Abstract:
Introduction/Aim:
Forest structure is the three-dimensional arrangement of its components, plays a crucial role in understanding forest ecological functions. Quantitative assessments of forest structure rely on forest structural parameters that capture various aspects of this arrangement. While estimating these parameters is relatively accurate in even-aged and simply structured forests, it remains challenging in complex mixed forests. Simply structured forests can often be accurately predicted with a smaller set of remote sensing metrics. However, the complexity of mixed forests demands a broader range of variables due to their dependence on multiple factors. In this study, we utilized UAV RGB imagery and an area-based approach to estimate several key structural parameters: Our objective was to identify suitable structural, textural, and spectral UAV metrics as explanatory variables for predicting forest structural parameters with high accuracy.
Methods:
We utilized the DJI Matrice 300 RTK UAV equipped with a Zenmuse P1 RGB sensor to capture imagery within mixed conifer-broadleaf forest compartments (com16 and com65-66) at the University of Tokyo Hokkaido Forest, Japan. Using structure from motion (SfM) technology and Pix4Dmapper photogrammetry software, dense point clouds were generated.

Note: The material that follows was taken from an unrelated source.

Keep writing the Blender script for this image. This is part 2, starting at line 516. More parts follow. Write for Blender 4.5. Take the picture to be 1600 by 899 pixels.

Digital surface models (DSMs) and orthomosaics were derived from these point clouds, while canopy height models (CHMs) were created using DSMs and existing airborne LiDAR digital terrain models (DTMs). Structural and textural metrics were extracted from CHMs, and spectral metrics were derived from orthomosaics and these metrics were used to esimate dominant tree height (Hd), tree diameter at breast height (DBH), basal area (BA), stand volume (V), carbon stock (CST), stem density (Sden), and broadleaf ratio (BLr). We employed multiple linear regression (MLR) and random forest (RF) regression models, selecting UAV metrics through stepwise variable selection for MLR and ranking important UAV metrics by the percent increase in mean squared error for RF. Model accuracy was assessed via leave-one-out cross-validation against field data.
Results:
We found that a relatively high estimation accuracy was obtained for all forest structural parameters with the inclusion of structural, textural, and spectral metrics using both RF and MLR. Comparatively, the RF performed well to predict the field forest structural parameters. The models selected suitable UAV metrics as many as to predict the respective field forest structural parameters for obtaining high estimation accuracy. We obtained the estimation accuracy for Hd (R2 = 0.86–0.93, RMSE = 0.61–1.02), DBH (R2 = 0.45–0.89, RMSE = 0.96–2.24), BA (R2 = 0.54–0.98, RMSE = 0.63–3.49), V (R2 = 0.53–0.90, RMSE = 18.43–42.60), Sden (R2 = 0.64–0.86, RMSE = 13.46–44.88) and BLr (R2 = 0.54–0.87, RMSE = 0.03-0.56) using RF and MLR.
Conclusion:
The inclusion of textural and spectral metrics together with structural metrics was shown to be the best choice to predict the forest structural parameters in a complex forest, as its structure depends on many factors. The number of variables selected by the models differed depending on the field forest structural parameters. Comparatively, the performance of the RF model was excellent for all field forest structural parameters across the study area. Our reliable results will support foresters predicting forest structural parameters using UAV photogrammetry and thus contribute to sustainable forest management.